Task objective:
The data must be written out once more, precisely as given.

Dataset content:
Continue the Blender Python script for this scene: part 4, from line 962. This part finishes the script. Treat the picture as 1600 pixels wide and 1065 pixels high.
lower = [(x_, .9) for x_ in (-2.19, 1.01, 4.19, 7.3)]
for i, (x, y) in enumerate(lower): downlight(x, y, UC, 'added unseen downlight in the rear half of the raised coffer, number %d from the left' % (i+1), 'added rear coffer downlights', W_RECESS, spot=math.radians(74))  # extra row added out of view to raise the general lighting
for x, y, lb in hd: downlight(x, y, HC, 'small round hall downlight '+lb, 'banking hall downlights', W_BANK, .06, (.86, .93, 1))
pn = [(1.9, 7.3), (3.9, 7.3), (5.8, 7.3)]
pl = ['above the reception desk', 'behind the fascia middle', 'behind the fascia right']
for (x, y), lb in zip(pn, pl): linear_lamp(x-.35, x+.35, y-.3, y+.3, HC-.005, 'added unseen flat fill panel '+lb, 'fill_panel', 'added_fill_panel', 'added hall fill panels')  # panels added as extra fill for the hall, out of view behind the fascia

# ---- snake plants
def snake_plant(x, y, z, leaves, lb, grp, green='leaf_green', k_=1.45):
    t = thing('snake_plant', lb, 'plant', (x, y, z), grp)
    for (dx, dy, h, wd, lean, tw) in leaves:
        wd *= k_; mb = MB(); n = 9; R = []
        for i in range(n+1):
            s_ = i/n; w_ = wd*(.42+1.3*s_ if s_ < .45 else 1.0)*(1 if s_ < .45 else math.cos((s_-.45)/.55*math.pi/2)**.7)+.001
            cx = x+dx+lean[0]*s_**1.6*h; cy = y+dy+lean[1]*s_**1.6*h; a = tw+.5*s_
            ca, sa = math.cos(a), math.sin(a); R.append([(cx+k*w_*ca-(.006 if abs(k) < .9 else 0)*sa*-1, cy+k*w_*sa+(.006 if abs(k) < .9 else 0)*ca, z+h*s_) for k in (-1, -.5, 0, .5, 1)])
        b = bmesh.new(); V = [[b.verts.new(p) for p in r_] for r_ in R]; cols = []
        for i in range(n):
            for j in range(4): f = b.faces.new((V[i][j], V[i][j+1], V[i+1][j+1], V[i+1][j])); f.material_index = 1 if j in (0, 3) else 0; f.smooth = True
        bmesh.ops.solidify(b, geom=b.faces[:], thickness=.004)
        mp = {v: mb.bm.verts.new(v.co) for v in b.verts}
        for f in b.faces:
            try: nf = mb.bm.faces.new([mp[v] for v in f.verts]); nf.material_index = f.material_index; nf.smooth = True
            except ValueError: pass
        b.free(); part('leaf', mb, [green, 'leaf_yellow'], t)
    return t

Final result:
Continue the Blender Python script for this scene: part 4, from line 962. This part finishes the script. Treat the picture as 1600 pixels wide and 1065 pixels high.
lower = [(x_, .9) for x_ in (-2.19, 1.01, 4.19, 7.3)]
for i, (x, y) in enumerate(lower): downlight(x, y, UC, 'added unseen downlight in the rear half of the raised coffer, number %d from the left' % (i+1), 'added rear coffer downlights', W_RECESS, spot=math.radians(74))  # extra row added out of view to raise the general lighting
for x, y, lb in hd: downlight(x, y, HC, 'small round hall downlight '+lb, 'banking hall downlights', W_BANK, .06, (.86, .93, 1))
pn = [(1.9, 7.3), (3.9, 7.3), (5.8, 7.3)]
pl = ['above the reception desk', 'behind the fascia middle', 'behind the fascia right']
for (x, y), lb in zip(pn, pl): linear_lamp(x-.35, x+.35, y-.3, y+.3, HC-.005, 'added unseen flat fill panel '+lb, 'fill_panel', 'added_fill_panel', 'added hall fill panels')  # panels added as extra fill for the hall, out of view behind the fascia

# ---- snake plants
def snake_plant(x, y, z, leaves, lb, grp, green='leaf_green', k_=1.45):
    t = thing('snake_plant', lb, 'plant', (x, y, z), grp)
    for (dx, dy, h, wd, lean, tw) in leaves:
        wd *= k_; mb = MB(); n = 9; R = []
        for i in range(n+1):
            s_ = i/n; w_ = wd*(.42+1.3*s_ if s_ < .45 else 1.0)*(1 if s_ < .45 else math.cos((s_-.45)/.55*math.pi/2)**.7)+.001
            cx = x+dx+lean[0]*s_**1.6*h; cy = y+dy+lean[1]*s_**1.6*h; a = tw+.5*s_
            ca, sa = math.cos(a), math.sin(a); R.append([(cx+k*w_*ca-(.006 if abs(k) < .9 else 0)*sa*-1, cy+k*w_*sa+(.006 if abs(k) < .9 else 0)*ca, z+h*s_) for k in (-1, -.5, 0, .5, 1)])
        b = bmesh.new(); V = [[b.verts.new(p) for p in r_] for r_ in R]; cols = []
        for i in range(n):
            for j in range(4): f = b.faces.new((V[i][j], V[i][j+1], V[i+1][j+1], V[i+1][j])); f.material_index = 1 if j in (0, 3) else 0; f.smooth = True
        bmesh.ops.solidify(b, geom=b.faces[:], thickness=.004)
        mp = {v: mb.bm.verts.new(v.co) for v in b.verts}
        for f in b.faces:
            try: nf = mb.bm.faces.new([mp[v] for v in f.verts]); nf.material_index = f.material_index; nf.smooth = True
            except ValueError: pass
        b.free(); part('leaf', mb, [green, 'leaf_yellow'], t)
    return t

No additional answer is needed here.